## BEGIN Material for this task
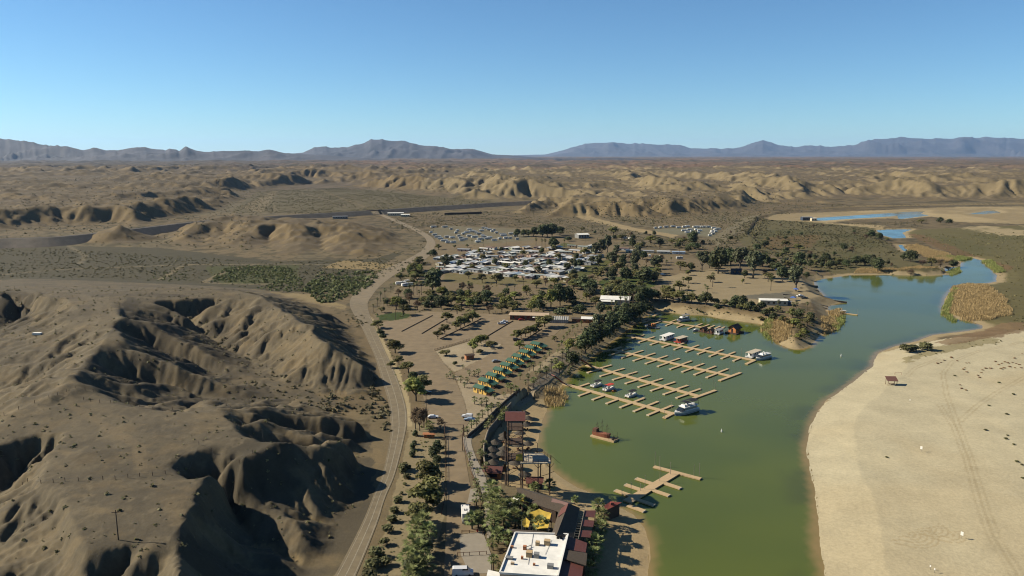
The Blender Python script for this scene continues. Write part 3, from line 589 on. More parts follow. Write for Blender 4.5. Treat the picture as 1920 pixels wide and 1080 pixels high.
## END Material for this task
## BEGIN Material for this task
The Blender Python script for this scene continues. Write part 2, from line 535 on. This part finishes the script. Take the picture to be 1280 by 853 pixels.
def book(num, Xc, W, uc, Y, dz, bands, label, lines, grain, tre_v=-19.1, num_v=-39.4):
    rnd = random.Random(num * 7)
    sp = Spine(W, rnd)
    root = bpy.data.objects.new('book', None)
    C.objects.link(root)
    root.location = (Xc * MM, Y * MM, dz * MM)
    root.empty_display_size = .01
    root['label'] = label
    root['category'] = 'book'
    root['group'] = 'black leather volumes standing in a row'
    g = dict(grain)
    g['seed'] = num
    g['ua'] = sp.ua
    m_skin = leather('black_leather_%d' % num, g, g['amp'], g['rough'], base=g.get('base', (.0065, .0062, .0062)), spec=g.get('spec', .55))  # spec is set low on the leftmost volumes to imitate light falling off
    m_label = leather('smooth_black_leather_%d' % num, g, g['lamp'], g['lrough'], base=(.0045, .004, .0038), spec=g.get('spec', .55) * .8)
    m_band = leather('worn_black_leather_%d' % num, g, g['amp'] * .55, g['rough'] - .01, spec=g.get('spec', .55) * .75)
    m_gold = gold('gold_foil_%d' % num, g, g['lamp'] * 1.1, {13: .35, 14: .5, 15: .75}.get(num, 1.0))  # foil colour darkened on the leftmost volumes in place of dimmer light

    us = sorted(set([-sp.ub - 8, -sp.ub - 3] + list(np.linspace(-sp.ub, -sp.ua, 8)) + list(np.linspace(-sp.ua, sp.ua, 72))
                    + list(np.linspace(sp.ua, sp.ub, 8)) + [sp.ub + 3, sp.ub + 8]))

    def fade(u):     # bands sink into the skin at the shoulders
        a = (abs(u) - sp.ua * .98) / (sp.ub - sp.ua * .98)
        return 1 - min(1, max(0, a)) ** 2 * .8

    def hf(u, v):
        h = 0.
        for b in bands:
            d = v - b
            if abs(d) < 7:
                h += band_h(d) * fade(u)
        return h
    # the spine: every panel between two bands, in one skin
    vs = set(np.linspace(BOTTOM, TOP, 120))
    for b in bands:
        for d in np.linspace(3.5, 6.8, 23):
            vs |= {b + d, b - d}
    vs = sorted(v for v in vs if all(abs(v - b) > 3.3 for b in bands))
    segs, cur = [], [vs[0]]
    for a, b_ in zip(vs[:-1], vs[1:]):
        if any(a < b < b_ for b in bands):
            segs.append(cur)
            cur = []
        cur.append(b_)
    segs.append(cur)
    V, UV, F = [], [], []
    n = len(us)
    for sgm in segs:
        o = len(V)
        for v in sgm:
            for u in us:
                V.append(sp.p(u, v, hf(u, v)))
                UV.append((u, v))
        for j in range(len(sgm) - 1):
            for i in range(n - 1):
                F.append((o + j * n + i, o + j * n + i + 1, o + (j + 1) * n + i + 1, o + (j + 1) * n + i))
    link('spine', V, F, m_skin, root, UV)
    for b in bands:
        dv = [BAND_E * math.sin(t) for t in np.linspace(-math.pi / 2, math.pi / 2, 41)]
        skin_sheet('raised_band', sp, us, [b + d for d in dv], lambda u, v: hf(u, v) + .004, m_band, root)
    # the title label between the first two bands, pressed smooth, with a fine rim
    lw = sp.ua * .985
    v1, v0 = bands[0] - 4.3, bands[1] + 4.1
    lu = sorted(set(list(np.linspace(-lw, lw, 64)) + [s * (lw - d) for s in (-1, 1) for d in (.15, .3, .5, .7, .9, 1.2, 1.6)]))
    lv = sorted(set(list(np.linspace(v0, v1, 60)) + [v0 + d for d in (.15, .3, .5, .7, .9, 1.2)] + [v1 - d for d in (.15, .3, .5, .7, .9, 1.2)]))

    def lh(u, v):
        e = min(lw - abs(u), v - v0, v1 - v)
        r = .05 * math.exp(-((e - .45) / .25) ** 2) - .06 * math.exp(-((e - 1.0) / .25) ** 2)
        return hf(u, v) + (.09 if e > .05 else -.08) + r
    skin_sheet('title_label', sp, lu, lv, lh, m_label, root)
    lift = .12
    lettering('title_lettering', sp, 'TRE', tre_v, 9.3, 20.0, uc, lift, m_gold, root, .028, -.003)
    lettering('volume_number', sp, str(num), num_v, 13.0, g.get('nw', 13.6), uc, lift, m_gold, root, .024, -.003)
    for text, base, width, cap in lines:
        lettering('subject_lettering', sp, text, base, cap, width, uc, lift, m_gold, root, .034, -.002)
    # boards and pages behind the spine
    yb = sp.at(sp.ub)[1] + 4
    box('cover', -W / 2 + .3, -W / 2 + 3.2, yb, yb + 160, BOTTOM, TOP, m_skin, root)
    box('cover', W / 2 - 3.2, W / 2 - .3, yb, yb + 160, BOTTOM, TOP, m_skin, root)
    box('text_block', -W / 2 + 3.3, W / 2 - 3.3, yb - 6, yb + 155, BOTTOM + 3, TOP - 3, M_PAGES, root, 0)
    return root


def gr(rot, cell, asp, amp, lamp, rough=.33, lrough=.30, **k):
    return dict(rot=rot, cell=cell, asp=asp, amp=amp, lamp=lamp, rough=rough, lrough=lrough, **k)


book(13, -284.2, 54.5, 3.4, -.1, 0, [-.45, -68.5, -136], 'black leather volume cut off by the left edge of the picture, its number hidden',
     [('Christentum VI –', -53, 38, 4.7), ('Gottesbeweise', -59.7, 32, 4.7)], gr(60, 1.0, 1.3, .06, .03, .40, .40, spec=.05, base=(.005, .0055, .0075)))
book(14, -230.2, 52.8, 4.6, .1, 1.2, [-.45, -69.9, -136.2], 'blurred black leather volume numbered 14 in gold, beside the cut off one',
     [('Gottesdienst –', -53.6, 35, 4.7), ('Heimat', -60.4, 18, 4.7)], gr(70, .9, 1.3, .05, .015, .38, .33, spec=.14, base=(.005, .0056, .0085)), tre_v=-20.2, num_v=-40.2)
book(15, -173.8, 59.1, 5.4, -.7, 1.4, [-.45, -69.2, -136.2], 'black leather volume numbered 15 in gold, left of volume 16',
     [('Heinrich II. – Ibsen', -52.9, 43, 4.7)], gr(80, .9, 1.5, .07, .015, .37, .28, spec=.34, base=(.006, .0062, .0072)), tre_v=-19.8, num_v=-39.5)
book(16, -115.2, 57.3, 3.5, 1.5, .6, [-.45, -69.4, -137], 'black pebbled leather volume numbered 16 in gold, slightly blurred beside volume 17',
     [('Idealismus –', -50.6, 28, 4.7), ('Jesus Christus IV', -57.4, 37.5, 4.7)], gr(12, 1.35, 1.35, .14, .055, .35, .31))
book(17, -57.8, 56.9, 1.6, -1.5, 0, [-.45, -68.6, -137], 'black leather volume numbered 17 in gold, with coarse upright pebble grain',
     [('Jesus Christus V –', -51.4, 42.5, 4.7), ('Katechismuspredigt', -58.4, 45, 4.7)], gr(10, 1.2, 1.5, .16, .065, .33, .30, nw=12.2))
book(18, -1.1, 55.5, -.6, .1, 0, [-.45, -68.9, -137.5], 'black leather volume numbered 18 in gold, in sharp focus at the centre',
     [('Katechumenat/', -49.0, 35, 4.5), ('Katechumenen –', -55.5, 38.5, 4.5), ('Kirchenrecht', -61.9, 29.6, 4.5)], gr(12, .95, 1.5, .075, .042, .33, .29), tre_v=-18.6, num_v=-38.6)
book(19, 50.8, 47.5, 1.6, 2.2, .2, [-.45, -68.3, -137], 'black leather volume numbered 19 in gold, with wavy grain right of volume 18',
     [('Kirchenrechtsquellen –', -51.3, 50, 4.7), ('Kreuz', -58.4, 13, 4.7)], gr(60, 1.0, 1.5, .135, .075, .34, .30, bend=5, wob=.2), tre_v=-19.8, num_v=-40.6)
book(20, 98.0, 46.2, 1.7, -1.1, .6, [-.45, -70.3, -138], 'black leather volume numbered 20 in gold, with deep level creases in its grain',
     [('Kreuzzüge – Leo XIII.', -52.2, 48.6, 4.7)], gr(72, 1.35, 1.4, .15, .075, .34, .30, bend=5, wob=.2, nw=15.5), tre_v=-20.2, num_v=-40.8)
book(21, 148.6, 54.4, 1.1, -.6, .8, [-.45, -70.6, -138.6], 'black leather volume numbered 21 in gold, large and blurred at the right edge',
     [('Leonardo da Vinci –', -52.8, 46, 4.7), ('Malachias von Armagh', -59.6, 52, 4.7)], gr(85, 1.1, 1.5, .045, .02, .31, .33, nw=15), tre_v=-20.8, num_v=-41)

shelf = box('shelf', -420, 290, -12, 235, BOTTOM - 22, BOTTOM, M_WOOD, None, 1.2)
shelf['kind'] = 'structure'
## END Material for this task
Only the lines from the one bearing "m_gold = gold('gold_foil_%d'" through the one bearing "sp.ub + 8]))" should be repeated, exactly as given.

**Solution**
    m_gold = gold('gold_foil_%d' % num, g, g['lamp'] * 1.1, {13: .35, 14: .5, 15: .75}.get(num, 1.0))  # foil colour darkened on the leftmost volumes in place of dimmer light

    us = sorted(set([-sp.ub - 8, -sp.ub - 3] + list(np.linspace(-sp.ub, -sp.ua, 8)) + list(np.linspace(-sp.ua, sp.ua, 72))
                    + list(np.linspace(sp.ua, sp.ub, 8)) + [sp.ub + 3, sp.ub + 8]))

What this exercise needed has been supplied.